▸ **WHAT IS REQUIRED**: Copy each line of the data below with the word "follow".

▸ **DATASET EXCERPT**:
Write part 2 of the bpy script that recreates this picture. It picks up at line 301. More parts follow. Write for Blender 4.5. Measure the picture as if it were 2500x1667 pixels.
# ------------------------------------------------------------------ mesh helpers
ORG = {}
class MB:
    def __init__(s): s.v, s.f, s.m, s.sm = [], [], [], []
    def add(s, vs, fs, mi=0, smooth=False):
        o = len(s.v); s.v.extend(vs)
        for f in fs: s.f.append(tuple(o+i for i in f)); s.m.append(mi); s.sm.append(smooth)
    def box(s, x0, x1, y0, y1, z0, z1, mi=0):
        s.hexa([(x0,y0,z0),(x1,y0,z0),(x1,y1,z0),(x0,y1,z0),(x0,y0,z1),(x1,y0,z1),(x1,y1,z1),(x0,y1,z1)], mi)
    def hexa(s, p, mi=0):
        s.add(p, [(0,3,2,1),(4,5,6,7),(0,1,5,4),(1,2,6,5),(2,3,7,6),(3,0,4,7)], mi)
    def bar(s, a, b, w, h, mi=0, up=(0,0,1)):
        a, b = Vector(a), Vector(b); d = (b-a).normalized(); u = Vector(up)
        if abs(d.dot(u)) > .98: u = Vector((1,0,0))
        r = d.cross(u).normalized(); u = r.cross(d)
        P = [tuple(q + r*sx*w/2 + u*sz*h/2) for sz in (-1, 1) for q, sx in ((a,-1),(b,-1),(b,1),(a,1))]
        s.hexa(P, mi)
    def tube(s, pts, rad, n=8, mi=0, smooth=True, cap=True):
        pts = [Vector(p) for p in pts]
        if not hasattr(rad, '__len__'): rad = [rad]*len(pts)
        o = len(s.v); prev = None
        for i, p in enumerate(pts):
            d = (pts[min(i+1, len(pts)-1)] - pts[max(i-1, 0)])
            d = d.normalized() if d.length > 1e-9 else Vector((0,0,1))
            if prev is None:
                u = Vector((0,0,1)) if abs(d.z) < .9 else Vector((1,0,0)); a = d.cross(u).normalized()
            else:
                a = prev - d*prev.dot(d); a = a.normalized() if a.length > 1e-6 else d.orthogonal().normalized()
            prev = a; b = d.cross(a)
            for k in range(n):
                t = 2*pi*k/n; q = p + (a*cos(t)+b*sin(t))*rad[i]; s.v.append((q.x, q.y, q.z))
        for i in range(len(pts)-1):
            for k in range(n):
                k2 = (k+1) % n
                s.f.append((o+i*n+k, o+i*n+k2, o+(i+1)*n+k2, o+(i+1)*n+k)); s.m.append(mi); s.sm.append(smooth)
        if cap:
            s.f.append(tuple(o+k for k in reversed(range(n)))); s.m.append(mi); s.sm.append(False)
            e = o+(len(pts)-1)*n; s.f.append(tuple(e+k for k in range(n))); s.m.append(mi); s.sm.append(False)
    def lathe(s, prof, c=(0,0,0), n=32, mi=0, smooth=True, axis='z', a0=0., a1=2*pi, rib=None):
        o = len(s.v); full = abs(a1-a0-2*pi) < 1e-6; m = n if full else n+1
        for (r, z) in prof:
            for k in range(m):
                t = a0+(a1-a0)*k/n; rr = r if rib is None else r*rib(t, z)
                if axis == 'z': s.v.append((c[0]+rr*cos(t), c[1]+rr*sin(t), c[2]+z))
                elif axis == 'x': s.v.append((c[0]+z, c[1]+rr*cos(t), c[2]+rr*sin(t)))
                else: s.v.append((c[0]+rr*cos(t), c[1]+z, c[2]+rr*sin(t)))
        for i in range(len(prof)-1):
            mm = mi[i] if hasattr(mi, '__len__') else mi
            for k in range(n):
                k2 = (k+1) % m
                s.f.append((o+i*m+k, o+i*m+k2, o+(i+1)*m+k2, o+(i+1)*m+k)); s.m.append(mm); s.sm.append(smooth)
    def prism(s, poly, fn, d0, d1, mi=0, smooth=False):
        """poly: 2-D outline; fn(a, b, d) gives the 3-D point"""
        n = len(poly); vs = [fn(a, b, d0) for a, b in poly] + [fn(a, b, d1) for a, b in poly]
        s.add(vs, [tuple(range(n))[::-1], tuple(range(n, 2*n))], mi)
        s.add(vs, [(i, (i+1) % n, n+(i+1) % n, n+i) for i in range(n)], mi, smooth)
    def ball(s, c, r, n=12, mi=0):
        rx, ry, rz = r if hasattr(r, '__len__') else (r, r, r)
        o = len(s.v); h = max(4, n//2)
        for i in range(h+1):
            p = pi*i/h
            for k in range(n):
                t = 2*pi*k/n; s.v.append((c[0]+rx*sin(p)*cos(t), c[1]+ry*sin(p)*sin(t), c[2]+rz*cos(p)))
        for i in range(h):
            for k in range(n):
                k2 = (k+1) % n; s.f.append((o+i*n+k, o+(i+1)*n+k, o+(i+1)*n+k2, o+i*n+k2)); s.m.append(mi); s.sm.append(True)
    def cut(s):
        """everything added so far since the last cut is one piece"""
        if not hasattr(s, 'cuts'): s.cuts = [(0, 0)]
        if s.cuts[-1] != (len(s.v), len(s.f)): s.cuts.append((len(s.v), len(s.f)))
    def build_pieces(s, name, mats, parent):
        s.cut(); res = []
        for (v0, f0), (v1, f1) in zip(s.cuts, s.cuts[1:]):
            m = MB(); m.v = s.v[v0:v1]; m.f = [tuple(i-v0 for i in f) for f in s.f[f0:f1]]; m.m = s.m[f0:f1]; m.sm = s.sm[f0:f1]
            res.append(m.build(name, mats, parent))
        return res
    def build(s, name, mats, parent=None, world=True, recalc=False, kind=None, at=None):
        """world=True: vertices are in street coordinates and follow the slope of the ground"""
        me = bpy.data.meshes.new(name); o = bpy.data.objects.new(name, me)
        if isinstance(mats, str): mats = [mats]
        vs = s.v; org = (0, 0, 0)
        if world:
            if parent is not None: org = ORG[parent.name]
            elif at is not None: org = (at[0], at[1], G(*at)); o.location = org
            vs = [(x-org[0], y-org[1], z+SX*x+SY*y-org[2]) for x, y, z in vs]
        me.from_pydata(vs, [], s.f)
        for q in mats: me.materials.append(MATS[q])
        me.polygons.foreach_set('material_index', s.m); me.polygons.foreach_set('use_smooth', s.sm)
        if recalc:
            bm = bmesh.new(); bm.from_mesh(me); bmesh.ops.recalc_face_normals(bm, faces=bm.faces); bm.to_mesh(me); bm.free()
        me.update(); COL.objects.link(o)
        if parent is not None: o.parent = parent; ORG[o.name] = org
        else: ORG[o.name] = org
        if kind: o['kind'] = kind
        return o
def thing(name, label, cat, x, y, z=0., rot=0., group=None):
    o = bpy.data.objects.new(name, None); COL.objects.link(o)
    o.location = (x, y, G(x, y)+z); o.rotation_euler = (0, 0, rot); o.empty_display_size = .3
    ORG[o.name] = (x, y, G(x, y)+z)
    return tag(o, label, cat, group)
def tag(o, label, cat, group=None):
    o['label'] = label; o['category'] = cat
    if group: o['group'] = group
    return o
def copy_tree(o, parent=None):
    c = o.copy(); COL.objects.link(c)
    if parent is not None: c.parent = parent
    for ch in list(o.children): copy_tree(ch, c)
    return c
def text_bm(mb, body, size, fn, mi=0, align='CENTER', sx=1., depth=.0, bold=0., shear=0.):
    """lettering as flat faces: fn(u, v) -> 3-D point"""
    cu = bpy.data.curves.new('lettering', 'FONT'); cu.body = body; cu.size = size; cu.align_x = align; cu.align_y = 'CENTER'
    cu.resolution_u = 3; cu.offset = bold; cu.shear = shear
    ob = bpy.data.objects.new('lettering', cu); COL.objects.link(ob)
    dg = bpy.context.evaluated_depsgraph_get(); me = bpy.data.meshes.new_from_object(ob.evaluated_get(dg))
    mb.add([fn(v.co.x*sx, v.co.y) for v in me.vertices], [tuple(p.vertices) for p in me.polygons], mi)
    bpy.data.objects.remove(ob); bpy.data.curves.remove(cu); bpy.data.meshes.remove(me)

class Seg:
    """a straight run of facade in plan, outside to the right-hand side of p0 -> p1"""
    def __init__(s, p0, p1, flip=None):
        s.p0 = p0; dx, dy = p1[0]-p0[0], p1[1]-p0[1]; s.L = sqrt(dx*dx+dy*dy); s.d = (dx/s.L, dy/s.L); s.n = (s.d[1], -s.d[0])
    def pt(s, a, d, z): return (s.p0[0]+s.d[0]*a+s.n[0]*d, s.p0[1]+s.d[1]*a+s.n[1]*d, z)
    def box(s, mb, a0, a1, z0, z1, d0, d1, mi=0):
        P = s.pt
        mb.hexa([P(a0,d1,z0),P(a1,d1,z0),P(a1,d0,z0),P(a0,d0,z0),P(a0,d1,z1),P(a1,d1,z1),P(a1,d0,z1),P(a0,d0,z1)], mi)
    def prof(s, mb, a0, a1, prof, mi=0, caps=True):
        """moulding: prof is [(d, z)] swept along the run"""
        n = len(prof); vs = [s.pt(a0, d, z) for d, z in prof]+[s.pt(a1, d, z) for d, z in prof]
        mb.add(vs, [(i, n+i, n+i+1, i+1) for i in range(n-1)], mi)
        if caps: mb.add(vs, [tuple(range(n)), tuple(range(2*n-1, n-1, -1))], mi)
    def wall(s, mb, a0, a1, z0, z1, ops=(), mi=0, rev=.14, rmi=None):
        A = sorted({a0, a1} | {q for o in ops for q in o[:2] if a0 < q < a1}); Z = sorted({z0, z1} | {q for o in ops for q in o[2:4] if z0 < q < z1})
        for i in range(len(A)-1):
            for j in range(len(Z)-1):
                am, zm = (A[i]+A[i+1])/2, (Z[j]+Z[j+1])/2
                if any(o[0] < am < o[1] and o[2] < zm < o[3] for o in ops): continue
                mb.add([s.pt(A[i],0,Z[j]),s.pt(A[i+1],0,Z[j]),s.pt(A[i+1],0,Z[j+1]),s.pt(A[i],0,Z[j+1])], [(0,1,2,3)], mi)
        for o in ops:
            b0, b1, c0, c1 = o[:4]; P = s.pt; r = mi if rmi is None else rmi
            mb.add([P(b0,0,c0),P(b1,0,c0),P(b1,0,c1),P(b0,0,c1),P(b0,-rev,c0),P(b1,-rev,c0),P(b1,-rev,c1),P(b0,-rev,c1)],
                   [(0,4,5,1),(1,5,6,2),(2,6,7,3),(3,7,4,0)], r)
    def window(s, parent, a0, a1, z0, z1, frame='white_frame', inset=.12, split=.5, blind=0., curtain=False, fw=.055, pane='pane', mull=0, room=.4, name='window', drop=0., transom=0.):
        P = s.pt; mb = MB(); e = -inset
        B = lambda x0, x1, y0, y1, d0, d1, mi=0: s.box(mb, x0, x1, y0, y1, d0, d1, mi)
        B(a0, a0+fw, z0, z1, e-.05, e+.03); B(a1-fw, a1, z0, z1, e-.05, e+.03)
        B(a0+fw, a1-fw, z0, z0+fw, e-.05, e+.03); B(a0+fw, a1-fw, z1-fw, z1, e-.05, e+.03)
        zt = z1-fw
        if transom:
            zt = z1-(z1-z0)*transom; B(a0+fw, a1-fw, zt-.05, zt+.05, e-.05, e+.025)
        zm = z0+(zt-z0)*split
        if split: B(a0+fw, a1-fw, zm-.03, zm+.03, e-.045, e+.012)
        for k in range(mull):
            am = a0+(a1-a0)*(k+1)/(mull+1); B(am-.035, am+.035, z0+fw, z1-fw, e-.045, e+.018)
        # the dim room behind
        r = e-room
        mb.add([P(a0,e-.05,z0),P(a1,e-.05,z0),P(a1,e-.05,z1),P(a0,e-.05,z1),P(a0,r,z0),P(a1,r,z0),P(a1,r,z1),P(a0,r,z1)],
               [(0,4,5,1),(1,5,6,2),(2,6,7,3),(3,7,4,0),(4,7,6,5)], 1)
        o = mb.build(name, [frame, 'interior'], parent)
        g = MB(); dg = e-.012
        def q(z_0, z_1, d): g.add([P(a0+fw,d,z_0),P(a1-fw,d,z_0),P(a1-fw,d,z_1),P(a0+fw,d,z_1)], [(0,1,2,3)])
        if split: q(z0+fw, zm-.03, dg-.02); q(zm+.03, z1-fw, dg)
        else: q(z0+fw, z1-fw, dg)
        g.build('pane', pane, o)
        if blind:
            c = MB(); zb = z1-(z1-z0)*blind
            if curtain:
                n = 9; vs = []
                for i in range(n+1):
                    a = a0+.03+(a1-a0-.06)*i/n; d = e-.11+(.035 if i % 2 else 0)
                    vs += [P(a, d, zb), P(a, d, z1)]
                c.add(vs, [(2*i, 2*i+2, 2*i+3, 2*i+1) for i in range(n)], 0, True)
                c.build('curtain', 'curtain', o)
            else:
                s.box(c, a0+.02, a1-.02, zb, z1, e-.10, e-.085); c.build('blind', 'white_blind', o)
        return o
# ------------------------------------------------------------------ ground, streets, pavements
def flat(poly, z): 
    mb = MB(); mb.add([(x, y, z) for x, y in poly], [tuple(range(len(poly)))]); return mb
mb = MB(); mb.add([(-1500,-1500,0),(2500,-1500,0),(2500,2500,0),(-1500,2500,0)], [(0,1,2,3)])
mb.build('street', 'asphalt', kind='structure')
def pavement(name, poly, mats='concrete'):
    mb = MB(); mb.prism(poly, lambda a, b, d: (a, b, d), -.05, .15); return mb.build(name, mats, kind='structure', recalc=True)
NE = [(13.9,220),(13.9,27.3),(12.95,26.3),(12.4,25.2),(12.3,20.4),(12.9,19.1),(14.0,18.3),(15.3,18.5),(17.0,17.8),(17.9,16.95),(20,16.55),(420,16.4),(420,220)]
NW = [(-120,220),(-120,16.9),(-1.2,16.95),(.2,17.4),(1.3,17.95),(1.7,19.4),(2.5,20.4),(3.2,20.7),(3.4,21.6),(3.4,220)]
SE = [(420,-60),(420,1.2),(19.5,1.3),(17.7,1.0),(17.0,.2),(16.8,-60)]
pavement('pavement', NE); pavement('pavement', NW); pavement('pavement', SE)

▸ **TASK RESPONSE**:
Write part 2 of the bpy script that recreates this picture. It picks up at line 301. More parts follow. Write for Blender 4.5. Measure the picture as if it were 2500x1667 pixels.
        """world=True: vertices are in street coordinates and follow the slope of the ground"""